One’s enjoyment of Brandon Flowers’ second solo outing The Desired Effect will depend upon one’s lactose tolerance. It’s hard to imagine now, but there was a time when Brandon Flowers was cool. The Killers’ debut Hot Fuss was a narcotized neon cocktail of glazed eyes and inescapable choruses. It earned that rare combination of mainstream airplay and critical accolades. Then, overnight, the Killers morphed into the corniest band in America. At the center of it all was Flowers, wearing his Springsteen influences on his sleeve and what appeared to be a dead vulture on his shoulders. Over the course of four more Killers albums and one solo effort, Flowers’ songs have grown grandiose and his lyrics ever-so earnest. Unfortunately for Flowers, earnest isn’t cool.


But here’s the rub — The Desired Effect is good, much better than it needed to be. Flowers is an eternal optimist and his second solo effort is an uncompromising reflection of that personality. These songs are huge, heartrending and highway-spanning. However, for the first time in his career, Mr. Brightside’s rewrites of Born to Run don’t sound bloated. The record is weighty, but with a defter, more nimble touch than on prior efforts. There’s little to inspire vitriolic hatred on The Desired Effect — it just may force a smile on the most coldhearted of critics.
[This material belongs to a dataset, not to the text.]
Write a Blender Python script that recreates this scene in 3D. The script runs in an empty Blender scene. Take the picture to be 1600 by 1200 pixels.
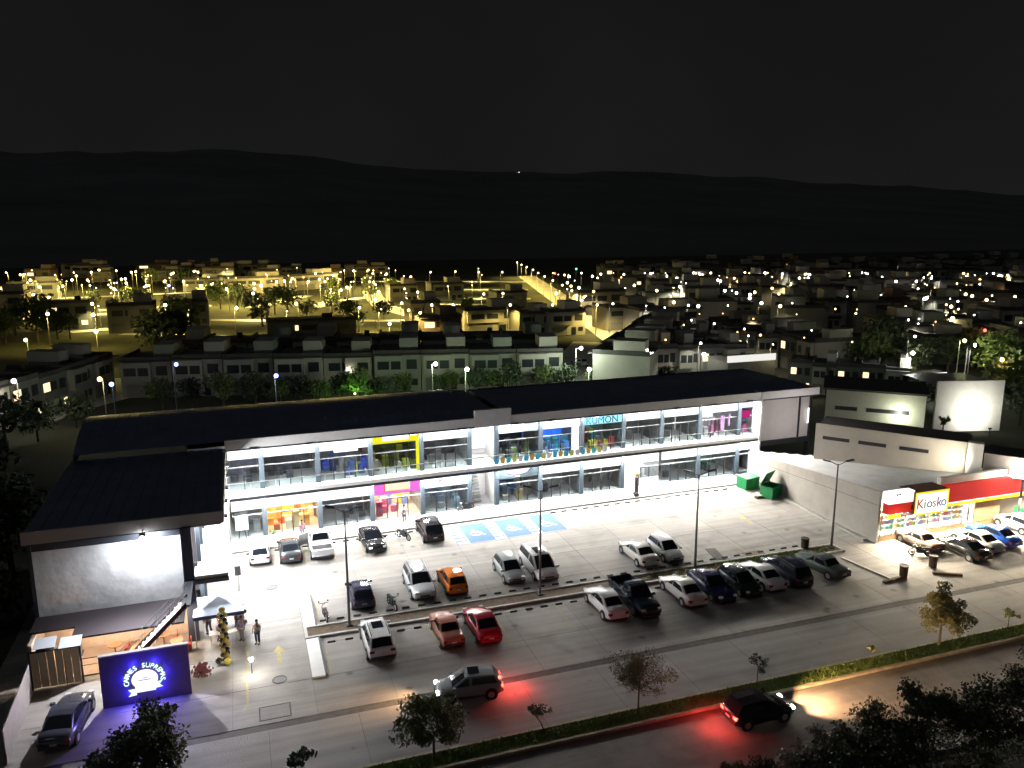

Five creative efforts after Hot Fuss, Flowers finally seems confident of his musical identity. Some of that maturity can be attributed to the album’s producer Ariel Rechtshaid. Rechtshaid has accumulated an enviable resume over the last few years — Usher’s “Climax,” Charli XCX, Modern Vampires of the City — but the most relevant frame of reference here would be his production work on HAIM’s Days Are Gone. Much like Days Are Gone, The Desired Effect synthesizes components of the ‘70s, ‘80s, and ‘90s alike to create a seamless amalgamation of genres. Blaring trumpets intermingle with pummeling drums while synths cavort with hushed vocal harmonies. There’s even a tasteful mash-up of autotune and banjo on “Lonely Town.” Flowers’ influences aren’t nearly as transparent because they are so finely blended and mixed that an organic sound emerges. The cheese is blended perfectly with just the right amount of sleaze.

The Desired Effect also happens to sport some of Flowers’ more inspired songwriting in many years. Lead single “Can’t Deny My Love” is a slinky, seductive stomper with genuine chest-beating fire. “I Can Change” is the glittering Pet Shop Boys homage that “Human” should have been. “Diggin’ Up the Heart” is an inanely dorky reworking of “Footloose” that’s not as terrible in execution as it sounds in theory. Best of all is “Between Me and You”, a warm, slow-burning new wave ballad wrapped in Hornsby piano trills and tribal background vocals. It sounds like the roadhouse lovechild of Springsteen’s “Secret Garden” and the War on Drugs’ “Red Eyes”, but twice as gorgeous. Across the board, The Desired Effect sports memorable hooks and boundless energy — abandon all cynicism, ye who enter here.            

There are still quite a few lyrical clunkers on The Desired Effect. As with previous Killers releases, they do drag down the quality of the record. Flowers uses “highway” as the second word on the entire album. It’s clear from the outset that his preoccupations with small towns, big dreams, and all-American heroines haven’t dimmed in the slightest. “I’ll bite what turns you sour baby / I got miles per hour lady.” (Ugh). “Tony came back to town with his cap and gown.” (Groan). “They shut down the Golden Sahara hotel / Jessica said it won’t be long ‘til they blow it all to hell.” (Facepalm). Still, populist songs like these demand lyrics as sprawling as the highway-bedecked country they evoke. The two go hand-in-hand — sometimes it’s poetry and sometimes it’s dreck, but it’s an inseparable part of the ethos.

So what exactly is “the desired effect” of this album? If I had to hazard a guess: To offer an uplifting, non-ironic blue-collar genre of rock that only seems to exist today in country music. Brandon Flowers has always been a paradox. As the poet laureate of Las Vegas, his songs exude all the gaudy flash and superficiality of his beloved hometown. Yet, his lyrics aspire to a different story. That of the people who built those (fake) pyramids and provide the necessary upkeep for America’s most beautifully dilapidated playground. Move beyond the inherent clumsiness of song titles like “Untangled Love”, and The Desired Effect becomes Flowers’ best manifestation yet of that conflict. B

The Desired Effect is out on MP3, CD, and vinyl.